A strange and powerful landscape summons strange and powerful happenings Rick Bass brings a lyrical lushness to the harsh backdrop of West Texas in his masterfully crafted fourth novel. All the Land to Hold Us is a sweeping tale of those who live on the desert’s edge, where riches—precious artifacts, oil, water, love—can all be found and lost again in an instant. Roaming across the salt flats and skirting the salt lake, Richard, a geologist working for an oil company, hunts for fossils under the spell of Clarissa, the local beauty who plans to use her share of their plunder to get out of small, dusty Midland for good. A generation earlier, a Depression-era couple, Max and Marie Omo, numbly mines for salt along the banks of the briny lake until the emotional terrain of their marriage is suddenly and irrevocably altered. The strange, surreal arrival of a runaway circus elephant, careening across the sand, sets in motion Marie’s final break from Max and heralds the beginning of her second chance. Consequences reverberate through the years and the dunes when Marie becomes indelibly linked to Richard’s own second act. With a cast of characters rounded out by a one-legged-treasure-hunter, a renegade teacher, and an unforgettable elephant trainer, All the Land to Hold Us is a vivid portrait of a fierce place and the inimitable characters that possess the capacity to adapt to and also despoil it. The novel boasts all the hallmarks of Bass’s most enduring work—human longing and greed, nature endangered, and the possibility for redemption are all writ large on his desert canvas.
Author

Rick Bass was born in Fort Worth, Texas, and grew up in Houston, the son of a geologist. He studied petroleum geology at Utah State University and while working as a petroleum geologist in Jackson, Mississippi, began writing short stories on his lunch breaks. In 1987, he moved with his wife, the artist Elizabeth Hughes Bass, to Montana’s remote Yaak Valley and became an active environmentalist, working to protect his adopted home from the destructive encroachment of roads and logging.

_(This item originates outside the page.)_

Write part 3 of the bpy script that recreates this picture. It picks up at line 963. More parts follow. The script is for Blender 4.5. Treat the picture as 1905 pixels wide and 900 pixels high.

He serves on the board of both the Yaak Valley Forest Council and Round River Conservation Studies and continues to live with his family on a ranch in Montana, actively engaged in saving the American wilderness. Bass received the PEN/Nelson Algren Award in 1988 for his first short story, “The Watch,” and won the James Jones Fellowship Award for his novel Where the Sea Used To Be. His novel The Hermit’s Story was a Los Angeles Times Best Book of the Year in 2000. The Lives of Rocks was a finalist for the Story Prize and was chosen as a Best Book of the Year in 2006 by the Rocky Mountain News. Bass’s stories have also been awarded the Pushcart Prize and the O. Henry Award and have been collected in The Best American Short Stories.